The new master’s degree course, which will launch in January 2019, will aim to address what Butler sees as the gap between the personnel needs of the insurance industry and the limited available talent pool.

The industry faces a potential staffing crisis, an estimated 400,000 retiring baby boomer employees needing to be replaced by 2020. Exacerbating the problem, Mr Finn estimates that US universities offer about 2,000 accounting programmes and about 1,000 finance programmes — but only 82 risk management programmes.

This week the delegation, which also includes Victor Puelo, Davey chairman of the risk management and insurance at the Lacey School of Business, has met with several industry and educational bodies, including the Bermuda Insurance Institute, Bermuda Foundation for Insurance Studies, the Bermuda Insurance Management Association, Bermuda College, the Association of Bermuda International Companies and the Association of Bermuda Insurers and Reinsurers.

The captive came through its first year with no claims, but large gains in terms of learning for the students.

Seth Herdoiza is one of three senior-year students on Butler’s Davey programme to be among the delegation to Bermuda this week, along with Jana Capko and Connor O’Donnell.

Mr Herdoiza, who is the captive’s student CEO, said: “You can learn how to underwrite anything by reading from a book, but when you actually go out and do it, it’s a very different experience.

“In a textbook, everything goes smoothly, but in the real world, there is a lot of problem-solving to do.”

Coverage was initiated by the captive on September 1 last year.
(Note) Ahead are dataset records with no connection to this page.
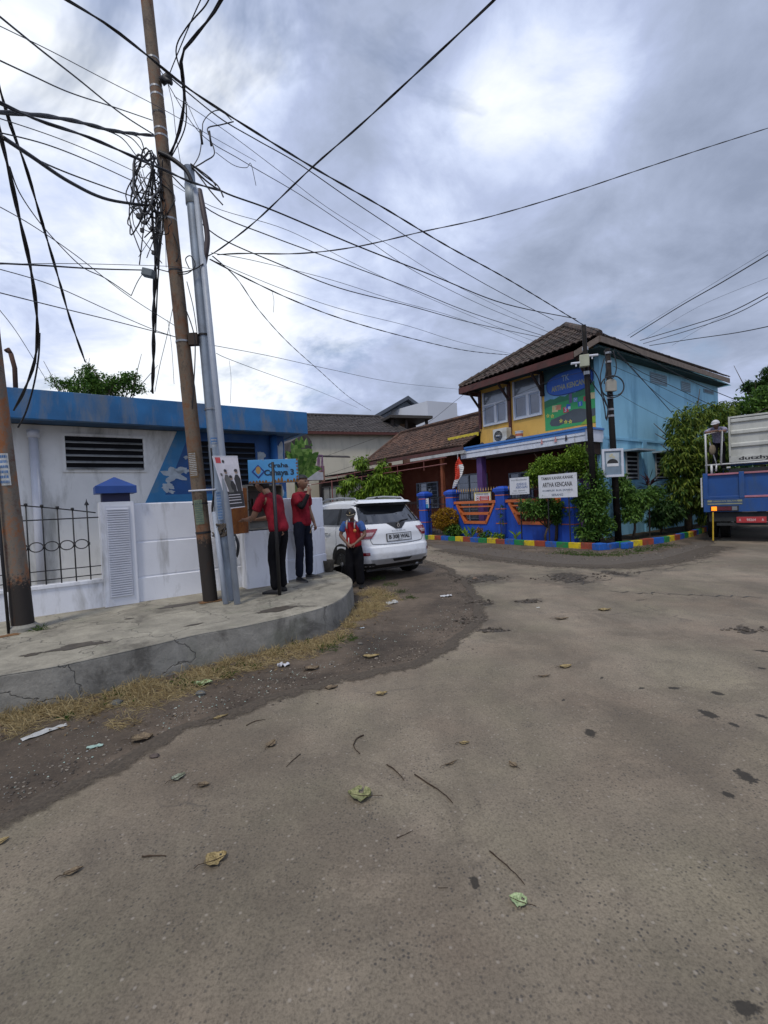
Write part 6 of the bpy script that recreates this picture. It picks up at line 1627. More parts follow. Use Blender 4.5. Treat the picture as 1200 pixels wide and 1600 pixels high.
# ================================================================ people
SKIN = mat('skin_brown', (.27, .15, .095), .55, .08, 8); SKIN2 = mat('skin_dark_brown', (.16, .085, .055), .55, .08, 8)
def catm(P, k=5):
    return smooth_line([Vector(p) for p in P], k)
def skin_mesh(chains, sub=2):
    """chains: list of [(pos, rx, ry)], first point of each later chain may repeat a vertex of an earlier one. Returns (verts, faces)."""
    bm = bmesh.new(); lay = bm.verts.layers.skin.verify(); idx = {}
    first = None
    for ch in chains:
        prev = None
        for p, rx, ry in ch:
            key = tuple(round(c, 4) for c in p)
            v = idx.get(key)
            if v is None:
                v = bm.verts.new(p); v[lay].radius = (rx, ry); idx[key] = v
                if first is None: first = v; v[lay].use_root = True
            if prev is not None and prev is not v and not bm.edges.get((prev, v)): bm.edges.new((prev, v))
            prev = v
    me = bpy.data.meshes.new('sk'); bm.to_mesh(me); bm.free()
    o = bpy.data.objects.new('sk', me); COL.objects.link(o)
    m1 = o.modifiers.new('s', 'SKIN'); m1.branch_smoothing = .6; m1.use_smooth_shade = True
    m2 = o.modifiers.new('u', 'SUBSURF'); m2.levels = sub; m2.render_levels = sub
    dg = bpy.context.evaluated_depsgraph_get(); ev = o.evaluated_get(dg); mm = ev.to_mesh()
    vs = [v.co.copy() for v in mm.vertices]; fs = [tuple(p.vertices) for p in mm.polygons]
    ev.to_mesh_clear(); bpy.data.objects.remove(o); bpy.data.meshes.remove(me)
    return vs, fs
def head_mesh(mb, c, fwd, up, s, m=0):
    """head as one shaped surface: s = head height"""
    f = Vector(fwd).normalized(); u = Vector(up); u = (u - f*u.dot(f)).normalized(); r = f.cross(u)
    K, Rn = 40, 30; vs = []
    for i in range(Rn+1):
        th = math.pi*i/Rn; z = math.cos(th); sr = math.sin(th)
        for k in range(K):
            a = 2*math.pi*k/K; x = math.cos(a)*sr; y = math.sin(a)*sr      # x forward, y to the right
            X, Y, Z = x*.46, y*.37, z*.50
            t = max(0, min(1, (.1 - z)/1.0))
            Y *= 1 - .30*t; X *= 1 - .10*t
            if x > 0: X *= (1 - .12*max(0, z-.2)); 
            if x < 0: X *= 1.05 + .10*max(0, z)
            X -= .06*max(0, -z)*(1 if x < 0 else -.4)
            # nose, brow, sockets, mouth, chin
            g_ = lambda y0, z0, wy, wz: math.exp(-((Y-y0)/wy)**2 - ((Z-z0)/wz)**2) if x > 0 else 0
            X += .085*g_(0, -.08, .045, .055) + .045*g_(0, .0, .03, .08) + .022*g_(0, .09, .16, .03) - .035*(g_(.13, .03, .07, .04) + g_(-.13, .03, .07, .04))
            X += .030*g_(0, -.225, .09, .022) - .018*g_(0, -.165, .07, .018) + .035*g_(0, -.37, .09, .06) + .022*g_(0, -.265, .08, .018)
            vs.append(Vector(c) + (f*X + r*Y + u*Z)*s)
    fs = []
    for i in range(Rn):
        for k in range(K): fs.append((i*K+k, i*K+(k+1) % K, (i+1)*K+(k+1) % K, (i+1)*K+k))
    mb.add(vs, fs, m)
    for sd in (1, -1):   # ears
        ec = Vector(c) + (r*(.36*sd) - f*.02 - u*.03)*s
        mb.blob(ec, (.05*s, .09*s, .10*s), m, 10, 8, M=Matrix((r, f, u)).transposed())
def hand_chains(wrist, d, palm_n, s=1.0, curl=.5, thumb_side=1, grip=False):
    """five separate finger chains rooted inside a palm. d = direction of the hand, palm_n = out of the palm"""
    d = Vector(d).normalized(); n = Vector(palm_n); n = (n - d*n.dot(d)).normalized(); sd = d.cross(n)*thumb_side
    w = Vector(wrist)
    palm = [(w + d*.02*s, .020*s, .028*s), (w + d*.055*s, .016*s, .038*s), (w + d*.085*s, .014*s, .036*s)]
    fingers = []
    for i, (off, L) in enumerate(((.027, .072), (.009, .080), (-.009, .074), (-.026, .058))):
        p = w + d*.075*s + sd*off*s; cur = curl*(1 + .12*i); ch = [(p, .0085*s, .0085*s)]
        dd = d.copy()
        for k, fr in enumerate((.42, .32, .26)):
            dd = (Matrix.Rotation(cur*(.6 + .35*k), 3, sd*thumb_side) @ dd)
            if dd.dot(n) < 0 and curl < 1.2: pass
            p = p + dd*L*fr*s; ch.append((p, (.0082-.0008*k)*s, (.0082-.0008*k)*s))
        fingers.append(ch)
    p = w + d*.03*s + sd*.026*s; ch = [(p, .011*s, .011*s)]
    for a, l in ((.75, .032), (.45, .028), (.25, .022)):
        dd = (d*(1-a*.5) + sd*a + n*.35).normalized(); p = p + dd*l*s; ch.append((p, .0095*s, .009*s))
    return palm, fingers + [ch]
def body_from(chain_sets, heads, name, m, parent, vox=.0065):
    mb = MB()
    for chs in chain_sets: mb.add(*skin_mesh(chs))
    for h in heads: head_mesh(mb, *h)
    o = mb.build(name, m, parent)
    md = o.modifiers.new('r', 'REMESH'); md.mode = 'VOXEL'; md.voxel_size = vox; md.use_smooth_shade = True
    sm_ = o.modifiers.new('s', 'SMOOTH'); sm_.iterations = 2; sm_.factor = .5
    dg = bpy.context.evaluated_depsgraph_get(); me = bpy.data.meshes.new_from_object(o.evaluated_get(dg)); me.materials.clear(); me.materials.append(m)
    o.modifiers.clear(); o.data = me; me.shade_smooth()
    return o
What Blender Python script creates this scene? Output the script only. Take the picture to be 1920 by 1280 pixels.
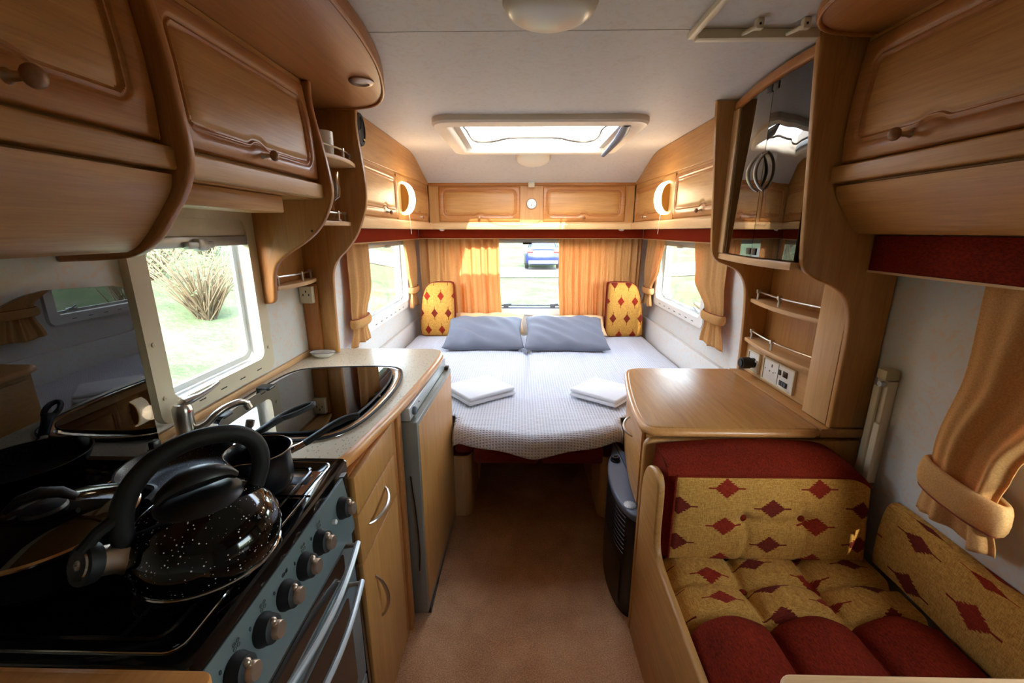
import bpy, bmesh, math, random
from math import sin, cos, pi, radians, sqrt, atan2, exp
from mathutils import Vector, Matrix
random.seed(7)
for o in list(bpy.data.objects): bpy.data.objects.remove(o, do_unlink=True)
SC = bpy.context.scene
COL = SC.collection

# ---------------------------------------------------------------- camera
cam = bpy.data.cameras.new('camera'); cam.sensor_width = 36.0; cam.lens = 15.0
cam.clip_start = 0.02; cam.clip_end = 300
co = bpy.data.objects.new('camera', cam); COL.objects.link(co)
PITCH = math.atan(207/800.0); YAW = math.atan(16*cos(PITCH)/800.0)
co.location = (0, 0, 1.40); co.rotation_euler = (pi/2-PITCH, 0, YAW)
SC.camera = co

# ---------------------------------------------------------------- world, sun, exposure
SC.view_settings.view_transform = 'Standard'; SC.view_settings.look = 'None'
SC.view_settings.gamma = 1.0; SC.view_settings.use_curve_mapping = False
SC.view_settings.exposure = 1.5
W = bpy.data.worlds.new('sky'); SC.world = W; W.use_nodes = True
nt = W.node_tree; nt.nodes.clear()
sky = nt.nodes.new('ShaderNodeTexSky'); sky.sky_type = 'NISHITA'; sky.sun_disc = False
sky.sun_elevation = radians(31); sky.sun_rotation = radians(186); sky.air_density = 1.0; sky.dust_density = 1.0; sky.ozone_density = 1.0
bw = nt.nodes.new('ShaderNodeHueSaturation'); bw.inputs['Saturation'].default_value = 0.62
bg = nt.nodes.new('ShaderNodeBackground'); bg.inputs['Strength'].default_value = 1.5
wo = nt.nodes.new('ShaderNodeOutputWorld')
nt.links.new(sky.outputs[0], bw.inputs['Color']); nt.links.new(bw.outputs[0], bg.inputs['Color']); nt.links.new(bg.outputs[0], wo.inputs['Surface'])
sl = bpy.data.lights.new('sun', 'SUN'); sl.energy = 5.0; sl.angle = radians(0.6); sl.color = (1.0, 0.95, 0.86)
so = bpy.data.objects.new('sun', sl); COL.objects.link(so); so.location = (1, -6, 6)
so.rotation_euler = Vector((-0.17, 1.0, -0.62)).to_track_quat('-Z', 'Y').to_euler()

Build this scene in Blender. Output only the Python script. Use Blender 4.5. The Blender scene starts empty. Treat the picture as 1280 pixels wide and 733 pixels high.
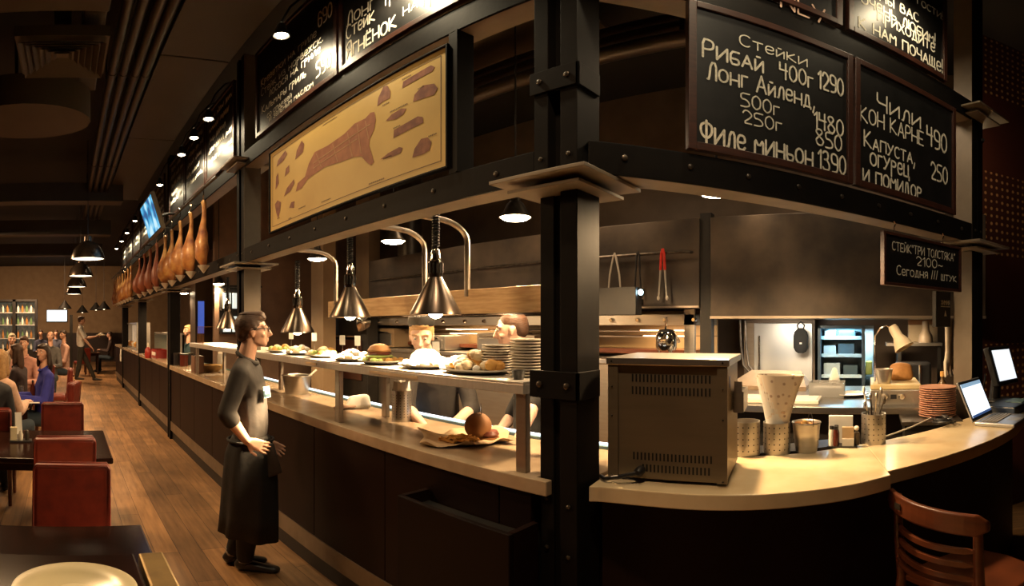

It includes the insuring of a century-old telescope worth about $2 million, Butler’s mascot English bulldog Trip and its bomb-sniffing labrador Marcus.

Aon is the university captive’s manager.

The university is the captive’s lone shareholder. Mr Finn said the captive may expand its coverage for the university and may consider venturing into third-party business.

“I’d say the captive has been successful in its first year as an educational tool and as a risk management tool and in reducing the cost of our insurance,” Mr Finn said.